Cynthia, Shinichi, and Shenise ooze with passion for the work they do. They hope to be to others what Deacon Steve and Carmen were to them. They hope to fill the Conrad House this year with women who want something different for their lives.

“It’s important to show the women we work with that you’re just not talking to them but that you’ve been where they’re at,” Shenise reflects. “I think a lot of women are scared of the unknown. They don’t know what’s on the other side, and they’ve forgotten that there is another side. We share with them where we’ve been and that they can do it. It takes one day at a time.”

Source: Franciscan Peacemakers

Cynthia adds, “Part of what Shenise is saying is that we’re not judging you.”

“And we’re going to love them until they learn to love themselves,” Shenise affirms.

“Everyone has something to give,” Cynthia continues. “There are so many beautiful people who are suffering. And if you take the time to get to know them, you’ll see that, in spite of what they present to the world, when you look into their heart and soul, you’ll see their humanity, beauty, gifts—gifts that you really want to see developed.”
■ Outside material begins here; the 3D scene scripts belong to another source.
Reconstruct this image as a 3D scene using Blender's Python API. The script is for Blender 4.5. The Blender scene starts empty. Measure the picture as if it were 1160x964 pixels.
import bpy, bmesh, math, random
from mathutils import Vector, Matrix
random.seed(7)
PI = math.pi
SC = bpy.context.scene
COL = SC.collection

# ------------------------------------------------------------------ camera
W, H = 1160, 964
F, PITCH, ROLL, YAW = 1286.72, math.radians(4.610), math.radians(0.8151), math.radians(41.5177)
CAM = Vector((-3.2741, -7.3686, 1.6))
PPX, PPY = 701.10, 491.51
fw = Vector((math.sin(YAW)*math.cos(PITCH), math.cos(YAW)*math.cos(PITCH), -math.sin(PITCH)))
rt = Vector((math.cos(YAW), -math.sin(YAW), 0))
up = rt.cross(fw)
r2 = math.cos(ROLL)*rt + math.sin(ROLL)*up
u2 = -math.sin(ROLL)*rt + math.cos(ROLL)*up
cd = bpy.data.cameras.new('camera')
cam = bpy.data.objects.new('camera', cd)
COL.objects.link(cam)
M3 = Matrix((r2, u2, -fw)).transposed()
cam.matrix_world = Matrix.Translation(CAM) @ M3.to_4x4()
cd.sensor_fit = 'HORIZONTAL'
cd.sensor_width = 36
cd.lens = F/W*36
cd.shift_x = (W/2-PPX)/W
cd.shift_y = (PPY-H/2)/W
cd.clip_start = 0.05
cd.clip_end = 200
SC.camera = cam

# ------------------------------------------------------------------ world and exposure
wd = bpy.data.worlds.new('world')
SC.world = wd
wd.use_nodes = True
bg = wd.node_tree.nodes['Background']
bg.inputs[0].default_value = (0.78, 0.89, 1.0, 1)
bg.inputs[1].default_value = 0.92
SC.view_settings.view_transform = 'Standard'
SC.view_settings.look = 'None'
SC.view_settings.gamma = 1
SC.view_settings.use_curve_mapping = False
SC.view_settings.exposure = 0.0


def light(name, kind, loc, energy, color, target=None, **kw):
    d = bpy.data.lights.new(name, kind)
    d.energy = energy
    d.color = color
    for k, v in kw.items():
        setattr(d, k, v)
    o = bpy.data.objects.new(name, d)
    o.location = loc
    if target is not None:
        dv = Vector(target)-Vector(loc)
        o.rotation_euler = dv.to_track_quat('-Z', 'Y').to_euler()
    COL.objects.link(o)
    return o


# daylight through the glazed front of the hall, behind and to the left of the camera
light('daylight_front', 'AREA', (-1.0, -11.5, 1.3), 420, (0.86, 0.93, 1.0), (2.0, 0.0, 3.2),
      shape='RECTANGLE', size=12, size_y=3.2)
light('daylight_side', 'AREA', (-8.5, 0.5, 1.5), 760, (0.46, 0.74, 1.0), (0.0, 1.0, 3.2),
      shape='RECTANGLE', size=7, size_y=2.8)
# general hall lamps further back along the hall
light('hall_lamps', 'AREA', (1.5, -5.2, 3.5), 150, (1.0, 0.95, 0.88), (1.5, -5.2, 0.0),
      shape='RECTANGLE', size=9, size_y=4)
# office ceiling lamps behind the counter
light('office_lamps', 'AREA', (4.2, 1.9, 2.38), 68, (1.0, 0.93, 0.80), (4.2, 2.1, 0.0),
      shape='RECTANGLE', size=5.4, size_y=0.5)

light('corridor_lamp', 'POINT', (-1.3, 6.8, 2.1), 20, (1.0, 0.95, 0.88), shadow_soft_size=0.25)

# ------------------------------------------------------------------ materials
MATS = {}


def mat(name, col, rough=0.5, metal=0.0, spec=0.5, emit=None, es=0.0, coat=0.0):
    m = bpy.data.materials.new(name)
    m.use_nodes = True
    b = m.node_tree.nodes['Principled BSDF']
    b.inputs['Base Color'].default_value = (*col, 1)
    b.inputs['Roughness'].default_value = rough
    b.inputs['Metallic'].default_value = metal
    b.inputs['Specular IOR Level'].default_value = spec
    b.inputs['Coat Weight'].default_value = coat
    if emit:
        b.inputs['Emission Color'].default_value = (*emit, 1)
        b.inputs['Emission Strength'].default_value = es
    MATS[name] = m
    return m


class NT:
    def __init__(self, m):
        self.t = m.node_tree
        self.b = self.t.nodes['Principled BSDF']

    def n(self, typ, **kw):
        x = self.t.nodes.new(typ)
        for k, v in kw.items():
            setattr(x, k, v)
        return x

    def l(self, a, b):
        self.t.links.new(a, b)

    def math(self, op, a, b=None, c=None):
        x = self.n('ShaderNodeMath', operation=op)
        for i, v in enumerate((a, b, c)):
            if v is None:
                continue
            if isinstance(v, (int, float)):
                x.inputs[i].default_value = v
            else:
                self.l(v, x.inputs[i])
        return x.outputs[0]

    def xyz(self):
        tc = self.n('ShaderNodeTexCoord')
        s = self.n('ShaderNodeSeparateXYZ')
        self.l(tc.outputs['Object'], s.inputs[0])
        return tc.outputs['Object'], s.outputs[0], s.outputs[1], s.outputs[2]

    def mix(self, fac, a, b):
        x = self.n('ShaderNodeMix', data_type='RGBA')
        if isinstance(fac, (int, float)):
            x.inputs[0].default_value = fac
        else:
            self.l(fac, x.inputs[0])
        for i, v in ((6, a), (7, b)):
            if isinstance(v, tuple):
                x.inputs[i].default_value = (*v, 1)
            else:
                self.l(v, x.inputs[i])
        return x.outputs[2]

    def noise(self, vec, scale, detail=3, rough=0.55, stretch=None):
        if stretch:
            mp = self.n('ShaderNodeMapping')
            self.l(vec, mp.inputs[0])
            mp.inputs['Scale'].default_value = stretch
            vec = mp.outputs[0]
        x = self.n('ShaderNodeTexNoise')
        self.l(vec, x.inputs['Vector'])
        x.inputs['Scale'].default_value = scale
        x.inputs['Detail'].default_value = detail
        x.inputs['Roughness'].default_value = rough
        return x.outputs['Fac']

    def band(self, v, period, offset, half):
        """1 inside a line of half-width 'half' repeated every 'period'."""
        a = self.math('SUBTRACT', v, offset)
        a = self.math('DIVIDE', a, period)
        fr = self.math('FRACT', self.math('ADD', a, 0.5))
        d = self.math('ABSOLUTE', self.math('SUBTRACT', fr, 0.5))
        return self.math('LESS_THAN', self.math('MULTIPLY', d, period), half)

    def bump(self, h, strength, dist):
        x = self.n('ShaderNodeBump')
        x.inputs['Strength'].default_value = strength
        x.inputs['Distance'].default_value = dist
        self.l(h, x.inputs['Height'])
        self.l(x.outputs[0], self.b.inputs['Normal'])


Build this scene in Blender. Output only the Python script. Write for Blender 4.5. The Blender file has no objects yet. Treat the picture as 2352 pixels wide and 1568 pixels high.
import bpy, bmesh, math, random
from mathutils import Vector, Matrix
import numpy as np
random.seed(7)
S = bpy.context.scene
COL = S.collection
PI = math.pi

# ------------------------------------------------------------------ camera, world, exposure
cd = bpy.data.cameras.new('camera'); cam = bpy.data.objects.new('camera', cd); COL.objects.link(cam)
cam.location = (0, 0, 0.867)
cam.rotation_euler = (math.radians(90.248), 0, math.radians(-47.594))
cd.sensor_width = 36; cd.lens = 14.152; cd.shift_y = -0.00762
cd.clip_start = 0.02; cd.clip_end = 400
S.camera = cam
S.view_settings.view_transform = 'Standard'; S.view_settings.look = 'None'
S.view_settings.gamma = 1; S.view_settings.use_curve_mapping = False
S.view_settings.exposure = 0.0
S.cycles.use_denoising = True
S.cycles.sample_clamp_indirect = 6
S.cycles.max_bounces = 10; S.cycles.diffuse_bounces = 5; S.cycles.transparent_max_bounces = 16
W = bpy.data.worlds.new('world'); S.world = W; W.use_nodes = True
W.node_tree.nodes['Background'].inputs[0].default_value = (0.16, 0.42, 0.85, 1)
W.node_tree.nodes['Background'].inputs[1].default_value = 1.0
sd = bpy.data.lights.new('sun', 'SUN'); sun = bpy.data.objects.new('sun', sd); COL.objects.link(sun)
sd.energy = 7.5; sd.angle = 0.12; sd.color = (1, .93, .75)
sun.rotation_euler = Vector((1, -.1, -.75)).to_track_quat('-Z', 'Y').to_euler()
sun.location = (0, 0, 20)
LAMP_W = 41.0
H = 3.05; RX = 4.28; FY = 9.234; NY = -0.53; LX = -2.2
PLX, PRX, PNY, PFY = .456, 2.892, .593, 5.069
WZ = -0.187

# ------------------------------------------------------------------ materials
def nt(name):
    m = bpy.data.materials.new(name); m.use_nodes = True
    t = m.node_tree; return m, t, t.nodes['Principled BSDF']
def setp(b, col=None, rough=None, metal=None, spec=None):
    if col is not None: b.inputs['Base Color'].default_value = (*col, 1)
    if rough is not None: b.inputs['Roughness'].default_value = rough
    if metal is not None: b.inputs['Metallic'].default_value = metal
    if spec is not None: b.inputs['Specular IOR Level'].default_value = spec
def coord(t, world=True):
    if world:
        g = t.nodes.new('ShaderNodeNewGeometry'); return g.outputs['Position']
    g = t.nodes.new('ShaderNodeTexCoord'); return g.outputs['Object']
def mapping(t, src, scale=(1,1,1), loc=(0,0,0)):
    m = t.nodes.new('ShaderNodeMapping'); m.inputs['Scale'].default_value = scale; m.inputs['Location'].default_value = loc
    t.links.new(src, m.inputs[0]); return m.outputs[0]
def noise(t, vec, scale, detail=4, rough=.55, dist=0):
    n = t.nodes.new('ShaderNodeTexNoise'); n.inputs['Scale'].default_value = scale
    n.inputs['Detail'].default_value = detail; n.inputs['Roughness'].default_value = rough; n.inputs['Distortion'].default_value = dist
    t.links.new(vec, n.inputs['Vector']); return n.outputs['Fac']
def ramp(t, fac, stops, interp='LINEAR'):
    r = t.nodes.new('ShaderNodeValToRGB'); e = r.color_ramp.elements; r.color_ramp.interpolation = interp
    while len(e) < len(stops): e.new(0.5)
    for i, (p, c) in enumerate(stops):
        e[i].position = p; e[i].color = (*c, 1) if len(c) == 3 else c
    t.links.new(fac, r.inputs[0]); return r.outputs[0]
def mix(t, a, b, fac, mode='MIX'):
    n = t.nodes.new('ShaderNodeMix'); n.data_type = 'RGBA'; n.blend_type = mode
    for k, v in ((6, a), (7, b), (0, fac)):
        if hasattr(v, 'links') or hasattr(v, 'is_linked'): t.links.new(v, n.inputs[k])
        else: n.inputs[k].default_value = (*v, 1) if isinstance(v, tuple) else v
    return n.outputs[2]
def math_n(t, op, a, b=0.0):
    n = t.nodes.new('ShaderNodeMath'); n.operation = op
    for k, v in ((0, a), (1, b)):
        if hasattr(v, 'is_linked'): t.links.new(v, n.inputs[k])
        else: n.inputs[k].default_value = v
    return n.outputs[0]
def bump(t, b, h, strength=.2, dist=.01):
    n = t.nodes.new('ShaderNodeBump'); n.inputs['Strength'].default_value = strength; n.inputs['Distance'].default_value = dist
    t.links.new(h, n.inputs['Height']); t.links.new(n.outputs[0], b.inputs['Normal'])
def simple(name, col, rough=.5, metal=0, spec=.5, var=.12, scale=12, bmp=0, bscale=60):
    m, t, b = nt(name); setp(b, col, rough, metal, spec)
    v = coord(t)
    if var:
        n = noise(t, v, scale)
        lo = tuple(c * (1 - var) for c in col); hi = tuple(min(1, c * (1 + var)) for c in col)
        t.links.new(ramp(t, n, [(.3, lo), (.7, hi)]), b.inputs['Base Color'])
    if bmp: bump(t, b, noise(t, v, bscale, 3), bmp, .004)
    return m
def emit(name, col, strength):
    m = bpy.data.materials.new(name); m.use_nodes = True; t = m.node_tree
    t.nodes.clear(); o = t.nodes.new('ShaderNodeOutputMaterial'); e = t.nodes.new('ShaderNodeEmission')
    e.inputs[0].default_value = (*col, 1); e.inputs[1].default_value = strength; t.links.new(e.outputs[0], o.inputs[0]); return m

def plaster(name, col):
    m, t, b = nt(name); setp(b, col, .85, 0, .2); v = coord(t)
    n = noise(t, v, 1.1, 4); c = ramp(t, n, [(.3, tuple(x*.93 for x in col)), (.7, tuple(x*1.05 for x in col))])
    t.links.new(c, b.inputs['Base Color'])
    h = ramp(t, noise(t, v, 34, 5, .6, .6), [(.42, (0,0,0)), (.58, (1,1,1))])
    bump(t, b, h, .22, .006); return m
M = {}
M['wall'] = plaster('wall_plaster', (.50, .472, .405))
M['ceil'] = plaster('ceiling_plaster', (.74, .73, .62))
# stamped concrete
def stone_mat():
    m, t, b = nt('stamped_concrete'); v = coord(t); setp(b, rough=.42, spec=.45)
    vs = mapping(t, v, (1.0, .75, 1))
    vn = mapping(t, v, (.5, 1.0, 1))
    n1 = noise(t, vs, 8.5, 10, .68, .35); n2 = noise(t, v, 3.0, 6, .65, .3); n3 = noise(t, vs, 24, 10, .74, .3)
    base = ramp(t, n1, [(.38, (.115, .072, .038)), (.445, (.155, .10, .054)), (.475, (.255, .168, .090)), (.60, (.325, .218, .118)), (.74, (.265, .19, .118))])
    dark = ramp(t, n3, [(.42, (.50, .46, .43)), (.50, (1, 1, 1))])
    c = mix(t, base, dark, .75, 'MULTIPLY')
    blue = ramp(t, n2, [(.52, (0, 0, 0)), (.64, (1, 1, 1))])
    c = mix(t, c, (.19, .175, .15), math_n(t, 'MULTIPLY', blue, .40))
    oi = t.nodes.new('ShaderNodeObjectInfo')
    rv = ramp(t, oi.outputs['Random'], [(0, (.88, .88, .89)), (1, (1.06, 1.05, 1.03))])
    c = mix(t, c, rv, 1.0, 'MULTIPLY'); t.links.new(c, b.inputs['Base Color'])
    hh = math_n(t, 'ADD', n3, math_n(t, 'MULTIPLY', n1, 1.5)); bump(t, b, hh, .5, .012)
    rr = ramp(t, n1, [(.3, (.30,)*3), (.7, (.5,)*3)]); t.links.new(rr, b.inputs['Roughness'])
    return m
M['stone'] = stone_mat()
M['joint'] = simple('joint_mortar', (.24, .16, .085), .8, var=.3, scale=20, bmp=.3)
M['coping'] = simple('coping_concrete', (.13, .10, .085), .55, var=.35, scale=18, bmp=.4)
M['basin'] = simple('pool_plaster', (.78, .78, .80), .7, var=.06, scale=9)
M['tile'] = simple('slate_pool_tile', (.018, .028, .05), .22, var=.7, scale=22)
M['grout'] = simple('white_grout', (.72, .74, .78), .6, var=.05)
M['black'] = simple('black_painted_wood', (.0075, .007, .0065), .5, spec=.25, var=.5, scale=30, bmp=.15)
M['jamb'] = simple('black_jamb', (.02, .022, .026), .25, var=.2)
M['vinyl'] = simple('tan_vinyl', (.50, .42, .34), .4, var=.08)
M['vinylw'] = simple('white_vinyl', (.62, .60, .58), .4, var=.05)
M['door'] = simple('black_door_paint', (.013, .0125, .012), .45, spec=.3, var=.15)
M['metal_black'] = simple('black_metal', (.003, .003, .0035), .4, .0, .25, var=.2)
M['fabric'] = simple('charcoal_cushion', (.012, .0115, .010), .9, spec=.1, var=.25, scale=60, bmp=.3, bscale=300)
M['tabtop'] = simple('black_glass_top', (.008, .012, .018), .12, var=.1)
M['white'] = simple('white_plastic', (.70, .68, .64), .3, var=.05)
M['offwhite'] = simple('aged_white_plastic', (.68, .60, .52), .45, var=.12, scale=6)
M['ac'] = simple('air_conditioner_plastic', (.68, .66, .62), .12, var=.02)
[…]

For Cynthia, Shinichi, and Shenise, their gifts are not only developing but blossoming. Less than a month before, Cynthia was named the 2022 Woman of Valor by the Milwaukee Trafficking Coalition. She recently finished her associate degree and is now pursuing a degree in social work.

Four days before, Shinichi graduated from Clare Community and, one day before, was able to help her niece out with rent, something Shinichi says would have been unfathomable to her two years ago. In 11 days, Shenise will reach 20 years of sobriety through Narcotics Anonymous.

Today these three women are using their own stories of pain and abuse to meet others where they are, following the path of Father Bob and Deacon Steve in their own profound way. Next year, they hope there will be more doing the same.

“You just want to save everybody, but you can’t,” Shenise says. “So we keep coming to work every day, talking until we’re blue in the face, giving them what they need, and waiting for the next day.”

Cynthia adds, “And we hope that day for change is today.”